Necklace No. 4 (from the Lucent Lines series, plate glass and 14k yellow gold) is among the work by Linda MacNeil 76 SC on view in a major retrospective at the Museum of Glass in Tacoma, WA.

“The fun of a retrospective exhibition is seeing the progression of my work from the beginning until now,” says Linda MacNeil 76 SC, who has created more than 700 necklaces, brooches and earrings over the past four decades. Selections from her oeuvre have been on view since January in Jewels of Glass, the first jewelry exhibition ever at the Museum of Glass in Tacoma, WA and the most in-depth exploration to date of her significant contributions to the late 20th- and early 21st-century studio jewelry and glass movements.

MacNeil’s one-of-a-kind sculptural jewelry blends metal, semiprecious stones and a brilliant array of customized glass she creates in her New Hampshire studio using stock casting glass and factory sheet glass she has been collecting since the 1970s. “The metal provides the structure – the mechanical form I build upon,” she explains. “But the most important step in my creative process is arranging the glass elements.”

MacNeil plays with glass shapes in the studio, considering color and other qualities inherent in each piece ­– whether it’s transparent or opaque, reflective or refractive, sandblasted, full of bubbles or acid-polished. “I arrange the glass and metal parts on a large table,” she says, “and work out my ideas by adding or subtracting colors and shapes.”

The results are sculptural but always wearable, never veering into purely conceptual work that doesn’t complement the human body. “I tend to think symmetrically and in simple geometric shapes and straight lines,” she notes, “establishing a personal look using classical elements of form and design.”

Road to RISD
The daughter of two designers, MacNeil started making jewelry as a teenager growing up in Massachusetts and began college at Mass Art, where she met and later married studio glass artist Dan Dailey MFA 72 CR. He introduced her to the late legendary metalsmith and longtime RISD Jewelry + Metalsmithing Professor Jack Prip, who encouraged her to transfer to RISD as a junior.

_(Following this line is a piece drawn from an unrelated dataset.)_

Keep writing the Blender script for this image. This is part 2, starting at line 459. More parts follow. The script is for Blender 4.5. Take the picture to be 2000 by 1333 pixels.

“I chose to make one-of-a-kind pieces early on instead of making what I thought would be popular.”
jewelry artist linda macneil 76 SC

“In addition to Jack, RISD had better facilities and some really good students who influenced my work,” the artist recalls. “And having grad students in the same shop was very beneficial to me.”

MacNeil makes everything by hand and believes that a hands-on education is critical, even for artists who design pieces digitally. “I chose to make one-of-a-kind pieces early on instead of making what I thought would be popular,” she says. “After leaving RISD, it took a good 15 years for my work to start selling with any regularity, but I never lost that itch to make new work and get it out into the world.”

Jewelry artist Linda MacNeil prefers to work alone in the studio.

Though MacNeil and Dailey are each very successful in their own right and have shared studio space for decades, she prefers to work alone. “The way I collaborate with Dan is by sharing our studio facilities, home and family,” she explains. “And I don’t like to work with assistants because I create as I’m making, and it would be impossible for someone else to fully understand how to do what I want in each step of the fabrication process.”

MacNeil’s work is influenced by a wide range of creative voices, from ancient Egyptian jewelry makers to medieval painters to cubist and modernist sculptors. “I’m particularly attracted to the modernist painters, who focused on colors and shapes and made highly stylized images,” she notes. “I think my structures are similar, and abstraction of form is what I believe I do best.”

MacNeil “has broken new ground, drawing upon centuries, if not millennia, of jewelry history while absorbing current trends in the fine arts, architecture and design,” notes curator and jewelry historian Davira S. Taragin. “Mining and reinterpreting historical styles and transforming them with her new and unique perspective, [she] personifies the postmodernist sensibility.”

Jewels of Glass continues at MoG through October 1.